Question

Prove or disprove: If \(A=\\{X \subseteq \mathbb{N}: X\) is finite \(\\},\) then \(|A|=\aleph_{0}\).

Short answer

The statement is correct. The set \(A\) of all finite subsets of \(\mathbb{N}\) is countably infinite, i.e., \(|A|=\aleph_0\).

Step-by-step solution

Definition of finite subset of \(\mathbb{N}\)

Understand that any set \(X\) belongs to set \(A\) if it is a finite subset of \(\mathbb{N}\). Therefore, \(A\) includes all possible subsets of natural numbers with a finite number of elements.

Countability of finite subsets

To consider combinations intending to count subsets, you need to take each natural number \(n\) and all subsets of \(\mathbb{N}\) of size \(n\). Each of these is finite and we have a countable number of such \(n\), hence each collection is countable.

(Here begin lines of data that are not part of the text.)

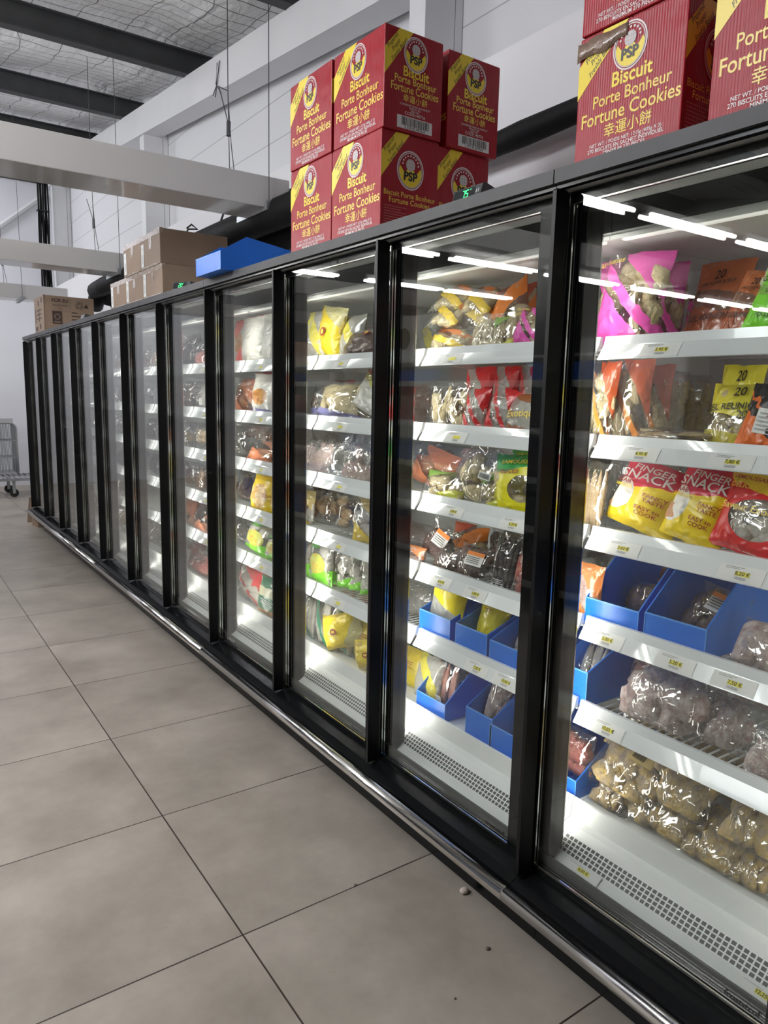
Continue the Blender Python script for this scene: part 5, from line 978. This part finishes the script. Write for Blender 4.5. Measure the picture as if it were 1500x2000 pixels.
# ------------------------------------------------------------------ cartons on top of the freezers
TOPZ = 2.1765
BW, BD, BH = .318, .243, .312       # face width (along the row), depth, height
def carton_print(side):
    """printing of one face; (polys, material) in face units of metres, origin at the face's lower corner"""
    w = BW if side == 'front' else BD
    L = []
    def P(p, m, lay=0): L.append((p, m, lay))
    ks = w / BW
    P(([(0, .52 * BH), (.47 * w, BH), (.24 * w, BH), (0, .78 * BH)], [(0, 1, 2, 3)]), 'pyellow')
    ang = math.atan2(.48 * BH, .47 * w)
    for k, t in enumerate(('Prepared', 'Proper', 'Freshly Baked')):
        f = (k - 1) * .0175
        P(move2(text2d(t, .0185, .0, shear=.35, sx=.9), .178 * w + f * math.sin(ang), .825 * BH - f * math.cos(ang), ang), 'pblack', 1)
    if side == 'side_b':
        ex, ey, er = .50 * w, .64 * BH, .26 * w
    else:
        ex, ey, er = (.50 * w, .795 * BH, .056) if side == 'front' else (.52 * w, .79 * BH, .055)
    def E_(p, m, lay):  # emblem, slightly tall
        P(move2(p, ex, ey), m, lay)
    sq = lambda p: ([(a * .90, b) for a, b in p[0]], p[1])
    E_(sq(ring2(er * .93, er)), 'pwhite', 1); E_(sq(ring2(er * .85, er * .89)), 'pwhite', 1)
    n = 20; low = [(er * .84 * math.cos(PI + PI * i / n + .0), er * .84 * math.sin(PI + PI * i / n)) for i in range(n + 1)]
    up = [(er * (.84 - 1.68 * i / n), er * (.05 + .16 * math.cos((i / n - .5) * 4 * PI) * (1 if abs(i - n / 2) > 3 else .4))) for i in range(1, n)]
    E_(sq((low + up, [tuple(range(len(low + up)))])), 'pyellow', 1)
    E_(move2(disc2(er * .31), 0, er * .28), 'globe', 2)
    for k in (-.5, 0, .5): E_(move2(rect2(-er * .27, -er * .012, er * .27, er * .012), 0, er * (.28 + k * .34)), 'pwhite', 3)
    for k in (-.45, 0, .45): E_(move2(rect2(-er * .012, -er * .28, er * .012, er * .28), er * k * .36, er * .28), 'pwhite', 3)
    for k in range(9):
        a = PI * (.02 + .96 * k / 8); E_(move2(disc2(er * .06, 5, a0=.3, a1=.3 + 2 * PI), er * .52 * math.cos(a), er * (.28 + .46 * math.sin(a))), 'pwhite', 2)
    E_(move2(text2d('PSP', er * .62, .035), 0, -er * .33), 'pblack', 3)
    cx = .53 * w
    if side == 'side_b':
        P(move2(text2d('Biscuit Porte Bonheur', .0245 * ks / .76, .004), .5 * w, .375 * BH), 'pgold'); P(move2(text2d('Fortune Cookies', .0255 * ks / .76, .004), .5 * w, .305 * BH), 'pgold')
        for k in range(7): P(rect2(.06 * w, (.235 - k * .028) * BH, (.45 - .1 * (k % 3 == 1)) * w, (.243 - k * .028) * BH), 'predink2')
        for k in range(5): P(rect2(.58 * w, (.20 - k * .028) * BH, (.92 - .08 * (k % 2)) * w, (.208 - k * .028) * BH), 'predink2')
        return L
    P(move2(text2d('Biscuit', .048 * (ks if side == 'front' else .9), .022, sx=.95), cx, (.575 if side == 'front' else .60) * BH), 'pyellow')
    P(move2(text2d('Porte Bonheur', .042 * ks, .009, sx=.92), cx, (.45 if side == 'front' else .515) * BH), 'pgold')
    P(move2(text2d('Fortune Cookies', .047 * ks, .011, sx=.92 if side == 'front' else .82), .52 * w, (.325 if side == 'front' else .43) * BH), 'pgold')
    if side == 'front':
        P(move2(text2d('幸運小餅', .036, .006), .52 * w, .195 * BH), 'pgold')
        P(move2(text2d('NET WT. / POIDS NET: 1215g (405g X 3)', .0125, .008), .5 * w, .112 * BH), 'pwhite')
        P(move2(text2d('270 BISCUITS EN SACHET INDIVIDUEL', .0135, .012), .5 * w, .072 * BH), 'pwhite')
        P(move2(text2d('MINIMUM 270 PIECES', .0135, .012), .5 * w, .035 * BH), 'pwhite')
    else:
        P(move2(text2d('幸運小餅', .026, .004), .53 * w, .335 * BH), 'pgold')
        for k, t in enumerate(('CONSERVER DANS UN ENDROIT', 'FRAIS ET SEC', 'KEEP DRY')): P(move2(text2d(t, .0085, .003), .53 * w, (.275 - .026 * k) * BH), 'pwhite')
        P(move2(text2d('CODE:140756', .0145, .006), .53 * w, .192 * BH), 'pwhite')
        bx, by = .53 * w, .095 * BH
        P(rect2(bx - .074, by - .019, bx + .074, by + .0205), 'paper'); r = random.Random(5); x = bx - .055
        while x < bx + .06:
            ww = r.choice((.0012, .002, .0032)); P(rect2(x, by - .008, x + ww, by + .018), 'pblack', 1); x += ww + r.choice((.0012, .002, .003))
        P(move2(text2d('3 379141 407564', .0125, .004), bx, by - .0135), 'pblack', 1)
    return L
MT['predink2'] = mat('faint_red_print', (.50, .12, .10), .5)
def print_mesh(items, name, org, ax, nrm, parent):
    mb = MB(); mats = []
    for (vs, fs), mname, lay in items:
        if mname not in mats: mats.append(mname)
        mb.flat((vs, fs), Vector(org) + Vector(nrm) * (.0006 + .0004 * lay), ax, (0, 0, 1), mats.index(mname))
    return mb.build(name, mats, parent)
def carton_body(w, d, h, mname, parent, mb=None):
    mb = MB().box(0, -w / 2, 0, d, w / 2, h)
    o = mb.build('carton_body', mname, parent); bevel(o, .003, 2)
    return o
PR = {}
def red_carton(loc, label, side='side_a', scale=(1, 1, 1), yaw=0.):
    """local: front face at x=0 facing -x; the face towards the camera is -y"""
    root = thing('biscuit_carton', label, 'carton', loc, (0, 0, yaw), group='red biscuit cartons on the freezers')
    root.scale = scale
    if 'body' not in PR:
        PR['body'] = carton_body(BW, BD, BH, 'red', root)
        f = MB(); f.box(.002, -BW / 2 + .002, BH - .001, BD - .002, -.002, BH + .0015); f.box(.002, .002, BH - .001, BD - .002, BW / 2 - .002, BH + .0015)
        PR['flap'] = f.build('top_flaps', 'red', root)
        PR['front'] = print_mesh(carton_print('front'), 'front_print', (0, BW / 2, 0), (0, -1, 0), (-1, 0, 0), root)
    else:
        for k in ('body', 'flap', 'front'): c = PR[k].copy(); COL.objects.link(c); c.parent = root
    if side not in PR: PR[side] = print_mesh(carton_print(side), 'side_print', (0, -BW / 2, 0), (1, 0, 0), (0, -1, 0), root)
    else: c = PR[side].copy(); COL.objects.link(c); c.parent = root
    return root
xf = .022; y0 = 2.120
red_carton((xf, y0 + BW / 2, TOPZ), 'red biscuit carton, bottom front of the stack, beside the green digit display', 'side_b')
red_carton((xf, y0 + BW * 1.5 + .005, TOPZ), 'red biscuit carton, bottom of the stack on the blue bin side', 'side_b')
red_carton((xf, y0 + BW / 2 - .008, TOPZ + BH + .003), 'red biscuit carton with bar code, top front of the stack', 'side_a')
red_carton((xf - .004, y0 + BW * 1.5 + .003, TOPZ + BH + .003), 'red biscuit carton, top of the stack on the blue bin side', 'side_a')
red_carton((xf + BD + .012, y0 + BW / 2 + .02, TOPZ), 'red biscuit carton in the second row, half hidden behind the digit display', 'side_b')
red_carton((xf + BD + .035, y0 + BW / 2 + .005, TOPZ + BH + .003), 'red biscuit carton with bar code, on top of the second row', 'side_a')
sc = (.98, .90, .90)
red_carton((.022, 1.142, TOPZ), 'big red biscuit carton patched with brown tape, bottom of its pair', 'side_b', sc)
red_carton((.018, 1.137, TOPZ + BH * .90 + .003), 'red biscuit carton on top of the taped one, cut by the picture top', 'side_a', sc)
red_carton((.022, .79, TOPZ), 'red biscuit carton standing across a gap from the taped carton', 'side_b', (.98, .92, .98))
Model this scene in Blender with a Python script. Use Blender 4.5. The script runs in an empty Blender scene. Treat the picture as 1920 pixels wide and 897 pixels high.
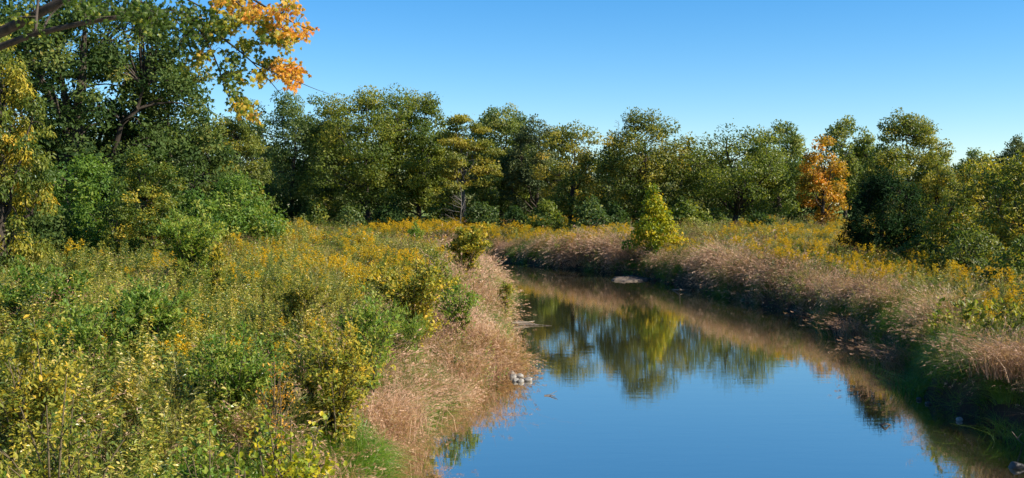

Using the principle of countable union of countable sets

Unite all countable collections obtained in Step 2. The result will be the set of all finite subsets of \(\mathbb{N}\), which is the set \(A\). By using the principle of countable union of countable sets, we can confirm that \(A\) is countably infinite, i.e., \(|A|=\aleph_0\). So, the statement holds true.